Câmeras de segurança interna do prédio da PF registraram o momento em que a faxineira comia a guloseima do delegado Cascardo, que é corregedor da corporação em Roraima. A Ordem dos Advogados do Brasil no Estado decidiu acompanhar o caso e dar apoio à faxineira.
V conta que “o fato de eu ter pego lá… Não foi assim: ‘vou lá pegar o chocolate’. Se fosse assim, eu teria pego a caixa toda. Eu tirei só um. Até hoje eu me pergunto: ‘Que burrada que eu fiz?’. Eu não mexo nas coisas de ninguém. Quando eu fiz isso aí, eu falei no depoimento, depois eu volto na sala e falo com ele. Eu tinha uma audiência, que seria 9h20. Eu fui para minha audiência e acabei não falando com ele antes de sair do prédio. Quando eu voltei, um policial disse que alguém queria me ouvir. Eu achei (o papel). Eu estava no piso 2 e achei o papel no piso 3. Todo o tempo um deles na minha cola, como se eu tivesse matado alguém, tivesse feito um crime bárbaro”.
Questionada se procurou o papel no lixo, V disse: “abri dois sacos e achei. Um delegado disse: leve que eu já vou ouvi-la. Eu disse que eu estava com pressa, queria que ele fosse logo falar comigo, porque eu tinha que buscar meus filhos na escola. Meu horário de trabalho era até as 11h. Depois, eu voltava às 13h”.
V conta que o delegado perguntou ‘o que passou pela sua cabeça?’. “Não passou nada. Eu peguei, mas minha intenção era falar com ele. Só que como eu estava preocupada com a minha audiência, eu não fui. Eu disse: ‘rapaz, eu acredito que isso não era para tanto, não’. A minha preocupação maior é a minha imagem e o meu nome. Nos olhos do povo eu fui atrás de reportagem (para falar sobre o assunto). Na verdade, não fui eu”.
Sobre a marca do chocolate que comeu, V disse não saber qual era. “Não sei. É uma pergunta que todo mundo me faz. Não sei o nome. É pequenininho, ficava bem juntinho um do outro. Só sei dizer que não é Garoto, Nestlé,… Eu já tentei lembrar, forcei a mente, mas tá difícil”, disse, completando: “gostoso era, chocolate é raro ter um ruim”.

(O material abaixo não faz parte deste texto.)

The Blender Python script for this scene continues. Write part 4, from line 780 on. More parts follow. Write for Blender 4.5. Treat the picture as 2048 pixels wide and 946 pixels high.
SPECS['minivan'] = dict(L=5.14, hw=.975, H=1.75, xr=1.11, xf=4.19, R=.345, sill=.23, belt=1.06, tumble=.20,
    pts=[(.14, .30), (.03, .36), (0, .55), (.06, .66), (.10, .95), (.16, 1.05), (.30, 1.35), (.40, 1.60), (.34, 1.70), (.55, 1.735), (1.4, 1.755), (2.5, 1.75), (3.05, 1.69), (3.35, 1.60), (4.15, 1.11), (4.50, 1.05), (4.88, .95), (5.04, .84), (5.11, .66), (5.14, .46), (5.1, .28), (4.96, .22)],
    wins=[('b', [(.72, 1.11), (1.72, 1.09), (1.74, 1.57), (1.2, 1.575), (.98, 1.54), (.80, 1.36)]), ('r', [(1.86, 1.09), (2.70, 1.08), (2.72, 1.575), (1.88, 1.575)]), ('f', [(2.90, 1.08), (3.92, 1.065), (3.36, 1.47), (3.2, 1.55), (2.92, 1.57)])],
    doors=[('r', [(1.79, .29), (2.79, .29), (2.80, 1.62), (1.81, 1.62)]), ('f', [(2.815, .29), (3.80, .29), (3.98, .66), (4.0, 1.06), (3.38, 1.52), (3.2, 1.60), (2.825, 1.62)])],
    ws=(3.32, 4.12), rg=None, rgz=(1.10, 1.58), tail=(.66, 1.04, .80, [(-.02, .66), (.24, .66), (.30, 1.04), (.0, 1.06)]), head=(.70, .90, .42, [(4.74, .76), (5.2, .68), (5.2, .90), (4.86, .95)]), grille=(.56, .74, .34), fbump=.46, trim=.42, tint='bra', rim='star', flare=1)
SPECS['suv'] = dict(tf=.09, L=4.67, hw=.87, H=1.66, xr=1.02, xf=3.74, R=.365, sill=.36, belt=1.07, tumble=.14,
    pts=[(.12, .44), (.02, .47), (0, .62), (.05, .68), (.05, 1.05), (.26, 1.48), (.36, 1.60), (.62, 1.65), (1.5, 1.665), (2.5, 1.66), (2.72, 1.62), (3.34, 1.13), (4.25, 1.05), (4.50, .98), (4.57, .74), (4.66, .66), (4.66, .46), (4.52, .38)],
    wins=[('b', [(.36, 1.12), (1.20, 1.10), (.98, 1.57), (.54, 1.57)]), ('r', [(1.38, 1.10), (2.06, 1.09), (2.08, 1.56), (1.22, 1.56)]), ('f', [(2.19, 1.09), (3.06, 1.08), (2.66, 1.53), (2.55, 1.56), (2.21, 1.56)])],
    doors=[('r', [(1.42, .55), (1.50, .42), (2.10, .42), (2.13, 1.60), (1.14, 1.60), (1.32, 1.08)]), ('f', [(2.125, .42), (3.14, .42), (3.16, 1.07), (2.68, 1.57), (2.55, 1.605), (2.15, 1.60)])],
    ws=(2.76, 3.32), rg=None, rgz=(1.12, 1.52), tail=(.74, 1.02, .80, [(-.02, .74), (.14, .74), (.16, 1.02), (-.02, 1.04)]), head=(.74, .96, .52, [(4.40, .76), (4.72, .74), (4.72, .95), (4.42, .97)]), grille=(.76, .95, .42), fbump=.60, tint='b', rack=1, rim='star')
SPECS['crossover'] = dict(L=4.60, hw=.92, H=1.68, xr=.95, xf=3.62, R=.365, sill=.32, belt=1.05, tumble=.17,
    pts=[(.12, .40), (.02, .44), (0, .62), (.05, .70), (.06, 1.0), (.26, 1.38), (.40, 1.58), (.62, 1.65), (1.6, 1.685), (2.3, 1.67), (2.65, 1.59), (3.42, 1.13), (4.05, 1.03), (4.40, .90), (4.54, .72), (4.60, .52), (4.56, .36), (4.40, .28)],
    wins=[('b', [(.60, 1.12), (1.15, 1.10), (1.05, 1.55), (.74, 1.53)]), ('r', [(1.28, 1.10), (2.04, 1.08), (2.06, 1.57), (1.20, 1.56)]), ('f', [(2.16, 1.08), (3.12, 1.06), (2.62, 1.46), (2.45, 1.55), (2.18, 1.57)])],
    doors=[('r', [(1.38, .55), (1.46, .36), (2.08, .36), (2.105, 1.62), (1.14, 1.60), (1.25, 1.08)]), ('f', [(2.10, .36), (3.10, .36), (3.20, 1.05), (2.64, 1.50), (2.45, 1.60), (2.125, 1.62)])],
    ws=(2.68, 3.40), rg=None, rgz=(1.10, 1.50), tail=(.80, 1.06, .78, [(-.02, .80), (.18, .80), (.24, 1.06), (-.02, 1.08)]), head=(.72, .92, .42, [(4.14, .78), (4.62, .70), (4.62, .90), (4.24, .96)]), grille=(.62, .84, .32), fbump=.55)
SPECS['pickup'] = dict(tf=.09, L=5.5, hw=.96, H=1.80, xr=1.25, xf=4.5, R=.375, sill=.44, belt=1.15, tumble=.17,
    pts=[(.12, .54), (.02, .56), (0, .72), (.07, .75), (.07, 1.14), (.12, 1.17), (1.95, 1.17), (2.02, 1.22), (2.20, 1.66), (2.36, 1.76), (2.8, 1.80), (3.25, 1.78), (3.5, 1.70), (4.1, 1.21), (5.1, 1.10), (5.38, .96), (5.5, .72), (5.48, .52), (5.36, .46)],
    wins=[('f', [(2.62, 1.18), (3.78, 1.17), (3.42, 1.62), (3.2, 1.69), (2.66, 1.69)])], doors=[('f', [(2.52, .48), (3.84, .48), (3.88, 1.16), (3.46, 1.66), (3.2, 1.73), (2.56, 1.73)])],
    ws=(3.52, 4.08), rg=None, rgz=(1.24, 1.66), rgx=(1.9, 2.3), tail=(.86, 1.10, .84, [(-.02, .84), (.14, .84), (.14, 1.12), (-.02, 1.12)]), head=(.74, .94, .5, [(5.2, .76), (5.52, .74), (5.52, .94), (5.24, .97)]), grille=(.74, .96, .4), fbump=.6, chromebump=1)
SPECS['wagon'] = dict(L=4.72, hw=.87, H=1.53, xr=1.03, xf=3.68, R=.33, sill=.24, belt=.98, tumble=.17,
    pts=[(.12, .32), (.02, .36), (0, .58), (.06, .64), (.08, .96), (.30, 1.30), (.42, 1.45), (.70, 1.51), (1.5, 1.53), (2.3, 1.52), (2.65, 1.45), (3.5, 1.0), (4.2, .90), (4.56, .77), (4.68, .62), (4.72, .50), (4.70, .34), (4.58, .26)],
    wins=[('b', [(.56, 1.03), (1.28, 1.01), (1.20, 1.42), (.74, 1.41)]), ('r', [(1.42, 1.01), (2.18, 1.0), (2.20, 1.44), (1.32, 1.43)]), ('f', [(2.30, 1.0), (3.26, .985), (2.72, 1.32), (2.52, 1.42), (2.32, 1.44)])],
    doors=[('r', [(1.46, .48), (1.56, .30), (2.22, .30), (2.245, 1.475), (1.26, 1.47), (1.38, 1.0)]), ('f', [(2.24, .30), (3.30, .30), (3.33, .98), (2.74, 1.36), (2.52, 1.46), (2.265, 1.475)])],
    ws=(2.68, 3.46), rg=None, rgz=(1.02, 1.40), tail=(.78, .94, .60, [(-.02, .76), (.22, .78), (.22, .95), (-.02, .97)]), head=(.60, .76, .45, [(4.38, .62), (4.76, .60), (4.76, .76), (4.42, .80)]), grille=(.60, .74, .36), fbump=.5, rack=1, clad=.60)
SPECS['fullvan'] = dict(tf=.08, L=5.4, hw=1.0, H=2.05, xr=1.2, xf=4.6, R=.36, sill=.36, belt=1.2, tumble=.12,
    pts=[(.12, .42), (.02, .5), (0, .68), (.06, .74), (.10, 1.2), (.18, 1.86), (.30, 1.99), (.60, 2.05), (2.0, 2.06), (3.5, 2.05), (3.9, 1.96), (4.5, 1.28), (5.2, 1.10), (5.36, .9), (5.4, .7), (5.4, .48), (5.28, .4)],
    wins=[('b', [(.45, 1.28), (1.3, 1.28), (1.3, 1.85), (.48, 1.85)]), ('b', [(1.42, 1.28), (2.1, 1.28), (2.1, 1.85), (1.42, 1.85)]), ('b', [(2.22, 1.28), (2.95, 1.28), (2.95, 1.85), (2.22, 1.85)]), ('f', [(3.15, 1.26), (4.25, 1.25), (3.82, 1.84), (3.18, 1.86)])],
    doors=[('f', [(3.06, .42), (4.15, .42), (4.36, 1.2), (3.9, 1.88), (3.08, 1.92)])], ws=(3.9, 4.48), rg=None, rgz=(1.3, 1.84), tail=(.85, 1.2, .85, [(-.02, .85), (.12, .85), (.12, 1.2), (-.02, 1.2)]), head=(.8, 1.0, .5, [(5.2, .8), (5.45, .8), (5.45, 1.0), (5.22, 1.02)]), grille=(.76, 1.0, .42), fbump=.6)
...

Por meio de sua Assessoria de Comunicação Social, a Polícia Federal disse que “reitera que não instaurou inquérito policial ou qualquer outro procedimento investigativo sobre os fatos ocorridos nas dependências do órgão. Nesse sentido, informa também que não houve prisão em flagrante, autuação em flagrante ou mesmo detenção de qualquer pessoa.
Nos últimos meses, foi verificado o desaparecimento de objetos e dinheiro nas instalações da PF em Boa Vista. Embora esses fatos já estejam sendo investigados, houve reforço na segurança corporativa do prédio com a instalação de novas câmeras em locais estratégicos, entre elas, a do Corregedor Regional, uma das áreas mais sensíveis do imóvel, uma vez que concentra apurações de assuntos internos. Neste local, foi captada imagem, em vídeo, da subtração do bem, sem a devida autorização.
Embora de valor econômico irrisório, o Corregedor entendeu que houve quebra de confiança e noticiou o fato ao delegado de plantão, que decidiu ouvir a zeladora em termo de declarações. Para que não houvesse conflito de interesses no caso, o termo foi encaminhado ao Corregedor Substituto, que concluiu pela atipicidade material dos fatos, ou seja, que o fato não se tratava de crime.
O termo, juntamente com o parecer do Corregedor Substituto, foram encaminhados ao Ministério Público Federal, que exerce a função de controle externo da atividade policial.
A PF ressalta que o Corregedor em Roraima apenas noticiou o fato ao delegado de plantão, agindo de forma regular com os normativos internos.”